Four Key Components of Preliminary Strategic Plan

An overview of each of the four key components of the Preliminary Strategic Plan for Catholic Schools as well as details of the plan in a school-by-school listing are available at Eriercd.org/planning.asp.

Discussion about the need for a pastoral plan began less than a year after the arrival of Bishop Persico, who was installed as bishop in October 2012. In August 2014, the diocese engaged the nationally recognized consulting firm of Meitler. Based in Milwaukee, Meitler has worked with more than 120 dioceses and 2,000 Catholic and religious schools since 1971, with an emphasis on strategic planning, demographic and market research and enrollment management. The firm has been working with Catholic school leaders throughout the diocese to form a new vision and practical plan that will move schools toward a desired future.

As part of the process, the diocese developed a listing of Key Indicators for a Healthy School, based on National Standards and Benchmarks for Effective Catholic Elementary and Secondary Schools promulgated by the National Catholic Education Association. Parish and school leaders had a number of opportunities to contribute to an understanding of the current state of Catholic education and offer ideas to shape the plan.
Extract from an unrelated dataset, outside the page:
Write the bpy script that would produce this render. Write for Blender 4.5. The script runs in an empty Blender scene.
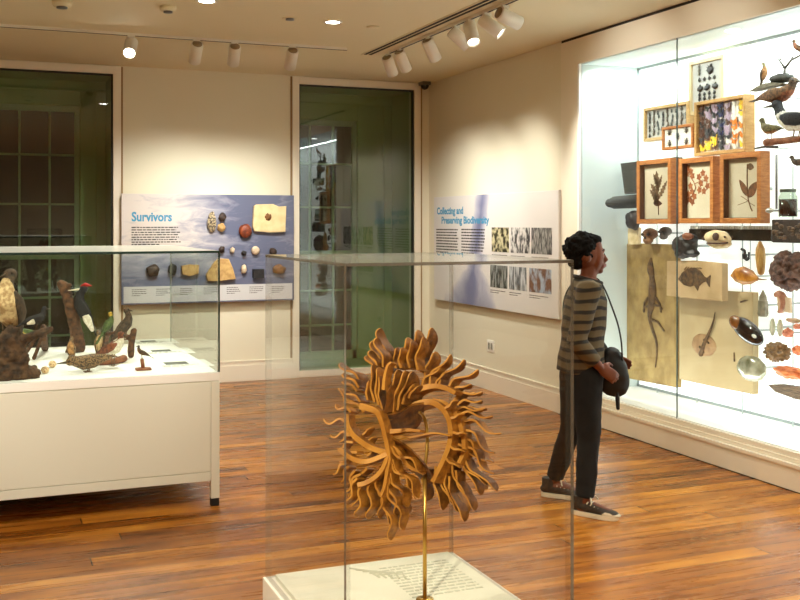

They are now being asked to respond to proposed goals and strategies.

Catholic Education Task Force Established

To guide the development of the plan, a Catholic Education Task Force was estab-lished. Members reviewed data gathered by the Catholic Schools Office and Meitler. Every school in the diocese was visited, engaging administrators who provided vital information. In addition, community demographics were collected and relevant parish data was compiled in order to create a complete picture of those trends affecting Catholic schools.

This information was shared in multiple forums, and used by the task force to form a draft. Working subcommittees of the task force included Catholic identity, academic excellence and school finances.

The plan is being unveiled in preliminary form. Officials at the Diocese of Erie said that while plan is a collaborative effort integrating the work of the groups already enumerated, they want the people who will implement the plan and those affected by its recommendations to have an opportunity to provide feedback. School administrators have access to a confidential online form developed for this purpose; individuals who would like to submit feedback will find a similar form developed for this purpose at www.ErieRCD.org/planning.asp.

The final plan will be approved by Bishop Persico after consulting with the Priests Council, the College of Deans and the Administrative Cabinet in early 2016.